» **What to do**
Reproduce the entries from their first line up to and including the line with "scene.camera = cam". Leave out everything after it.

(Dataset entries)

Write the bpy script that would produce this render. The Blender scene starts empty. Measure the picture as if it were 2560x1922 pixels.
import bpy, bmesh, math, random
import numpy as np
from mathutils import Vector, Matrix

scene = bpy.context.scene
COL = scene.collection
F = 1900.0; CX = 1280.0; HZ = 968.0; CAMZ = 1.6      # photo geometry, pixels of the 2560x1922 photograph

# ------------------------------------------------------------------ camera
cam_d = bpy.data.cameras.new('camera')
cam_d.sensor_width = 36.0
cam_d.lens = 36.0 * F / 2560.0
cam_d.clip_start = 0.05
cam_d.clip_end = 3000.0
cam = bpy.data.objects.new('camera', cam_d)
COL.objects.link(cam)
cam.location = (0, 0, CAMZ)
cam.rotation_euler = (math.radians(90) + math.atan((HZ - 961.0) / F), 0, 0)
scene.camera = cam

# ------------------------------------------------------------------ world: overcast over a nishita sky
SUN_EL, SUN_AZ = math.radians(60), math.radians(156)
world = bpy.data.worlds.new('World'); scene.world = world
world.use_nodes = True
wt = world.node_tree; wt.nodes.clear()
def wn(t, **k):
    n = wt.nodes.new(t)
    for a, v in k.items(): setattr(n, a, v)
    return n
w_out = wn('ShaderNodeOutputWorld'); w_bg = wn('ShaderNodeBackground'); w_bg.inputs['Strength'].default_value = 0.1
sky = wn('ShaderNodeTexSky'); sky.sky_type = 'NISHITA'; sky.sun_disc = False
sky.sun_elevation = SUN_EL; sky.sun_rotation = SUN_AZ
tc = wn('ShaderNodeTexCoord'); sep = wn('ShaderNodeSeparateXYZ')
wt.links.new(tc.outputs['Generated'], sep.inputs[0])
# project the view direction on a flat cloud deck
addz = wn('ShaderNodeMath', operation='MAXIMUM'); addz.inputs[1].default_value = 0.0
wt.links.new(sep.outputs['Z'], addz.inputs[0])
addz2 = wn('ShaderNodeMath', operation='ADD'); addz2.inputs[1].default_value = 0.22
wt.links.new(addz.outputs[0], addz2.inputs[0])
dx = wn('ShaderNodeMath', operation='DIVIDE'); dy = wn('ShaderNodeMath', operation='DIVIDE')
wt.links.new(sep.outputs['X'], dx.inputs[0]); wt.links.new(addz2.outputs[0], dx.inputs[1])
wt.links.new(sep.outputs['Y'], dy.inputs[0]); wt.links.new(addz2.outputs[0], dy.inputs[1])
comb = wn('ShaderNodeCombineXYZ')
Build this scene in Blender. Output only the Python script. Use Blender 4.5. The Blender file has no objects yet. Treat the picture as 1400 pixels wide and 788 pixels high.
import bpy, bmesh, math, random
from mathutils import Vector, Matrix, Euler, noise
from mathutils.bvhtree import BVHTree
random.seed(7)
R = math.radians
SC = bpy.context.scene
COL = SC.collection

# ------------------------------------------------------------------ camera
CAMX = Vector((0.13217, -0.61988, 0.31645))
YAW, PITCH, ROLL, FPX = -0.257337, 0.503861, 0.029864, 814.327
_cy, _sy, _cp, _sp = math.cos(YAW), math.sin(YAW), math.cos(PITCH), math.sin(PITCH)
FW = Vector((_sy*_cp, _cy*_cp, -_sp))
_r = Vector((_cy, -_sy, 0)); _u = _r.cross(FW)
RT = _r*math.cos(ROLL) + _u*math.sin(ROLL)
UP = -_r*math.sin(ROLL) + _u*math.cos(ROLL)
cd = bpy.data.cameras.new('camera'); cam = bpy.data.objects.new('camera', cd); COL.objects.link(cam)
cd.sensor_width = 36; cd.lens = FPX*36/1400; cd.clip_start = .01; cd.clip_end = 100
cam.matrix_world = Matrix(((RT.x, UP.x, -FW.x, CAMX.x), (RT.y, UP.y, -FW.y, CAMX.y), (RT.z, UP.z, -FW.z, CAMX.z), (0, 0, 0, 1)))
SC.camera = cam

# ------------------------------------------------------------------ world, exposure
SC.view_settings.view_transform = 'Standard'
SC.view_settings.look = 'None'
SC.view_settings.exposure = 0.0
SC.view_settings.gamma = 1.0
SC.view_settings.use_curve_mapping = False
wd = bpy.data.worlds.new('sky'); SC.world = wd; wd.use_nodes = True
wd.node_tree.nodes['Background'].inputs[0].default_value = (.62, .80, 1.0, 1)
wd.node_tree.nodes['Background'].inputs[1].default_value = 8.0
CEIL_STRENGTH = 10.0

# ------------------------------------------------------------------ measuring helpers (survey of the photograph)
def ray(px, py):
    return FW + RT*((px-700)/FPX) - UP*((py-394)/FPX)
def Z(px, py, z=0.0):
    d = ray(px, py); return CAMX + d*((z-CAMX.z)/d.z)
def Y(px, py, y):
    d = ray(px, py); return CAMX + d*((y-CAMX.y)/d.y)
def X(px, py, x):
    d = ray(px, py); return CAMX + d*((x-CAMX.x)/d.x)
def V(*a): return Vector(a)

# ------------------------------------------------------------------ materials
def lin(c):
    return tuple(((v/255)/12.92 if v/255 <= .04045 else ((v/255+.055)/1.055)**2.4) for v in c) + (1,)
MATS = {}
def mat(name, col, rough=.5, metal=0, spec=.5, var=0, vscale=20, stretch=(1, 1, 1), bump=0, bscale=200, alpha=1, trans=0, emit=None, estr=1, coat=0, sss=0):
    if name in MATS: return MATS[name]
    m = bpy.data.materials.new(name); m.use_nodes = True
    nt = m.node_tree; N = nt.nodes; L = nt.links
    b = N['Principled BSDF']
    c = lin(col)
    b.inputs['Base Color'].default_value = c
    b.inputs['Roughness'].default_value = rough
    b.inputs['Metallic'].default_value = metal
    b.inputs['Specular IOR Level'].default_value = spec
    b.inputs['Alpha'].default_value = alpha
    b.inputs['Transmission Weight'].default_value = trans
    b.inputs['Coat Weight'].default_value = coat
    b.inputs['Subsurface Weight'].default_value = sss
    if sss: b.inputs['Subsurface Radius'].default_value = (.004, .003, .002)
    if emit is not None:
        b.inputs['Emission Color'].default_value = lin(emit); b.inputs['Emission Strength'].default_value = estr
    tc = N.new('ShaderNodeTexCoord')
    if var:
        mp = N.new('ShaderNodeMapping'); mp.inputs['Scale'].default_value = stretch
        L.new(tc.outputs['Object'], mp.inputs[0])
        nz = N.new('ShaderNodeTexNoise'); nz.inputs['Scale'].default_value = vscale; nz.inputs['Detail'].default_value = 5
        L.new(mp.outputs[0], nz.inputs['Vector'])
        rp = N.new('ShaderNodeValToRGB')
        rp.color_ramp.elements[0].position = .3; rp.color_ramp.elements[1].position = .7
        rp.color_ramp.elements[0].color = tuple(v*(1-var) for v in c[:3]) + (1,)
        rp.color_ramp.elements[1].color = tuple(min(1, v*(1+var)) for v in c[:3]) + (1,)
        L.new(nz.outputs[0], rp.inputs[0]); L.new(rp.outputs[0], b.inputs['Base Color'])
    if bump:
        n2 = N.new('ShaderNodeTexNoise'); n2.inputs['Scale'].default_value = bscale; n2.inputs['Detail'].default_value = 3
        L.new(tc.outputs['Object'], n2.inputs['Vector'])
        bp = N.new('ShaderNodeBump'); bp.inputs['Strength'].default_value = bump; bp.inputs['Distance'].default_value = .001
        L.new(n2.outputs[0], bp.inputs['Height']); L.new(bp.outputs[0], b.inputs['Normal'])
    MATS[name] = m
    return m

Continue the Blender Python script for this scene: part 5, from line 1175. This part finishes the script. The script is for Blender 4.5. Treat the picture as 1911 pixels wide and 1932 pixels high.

» **Result of this task**
Write the bpy script that would produce this render. The Blender scene starts empty. Measure the picture as if it were 2560x1922 pixels.
import bpy, bmesh, math, random
import numpy as np
from mathutils import Vector, Matrix

scene = bpy.context.scene
COL = scene.collection
F = 1900.0; CX = 1280.0; HZ = 968.0; CAMZ = 1.6      # photo geometry, pixels of the 2560x1922 photograph

# ------------------------------------------------------------------ camera
cam_d = bpy.data.cameras.new('camera')
cam_d.sensor_width = 36.0
cam_d.lens = 36.0 * F / 2560.0
cam_d.clip_start = 0.05
cam_d.clip_end = 3000.0
cam = bpy.data.objects.new('camera', cam_d)
COL.objects.link(cam)
cam.location = (0, 0, CAMZ)
cam.rotation_euler = (math.radians(90) + math.atan((HZ - 961.0) / F), 0, 0)
scene.camera = cam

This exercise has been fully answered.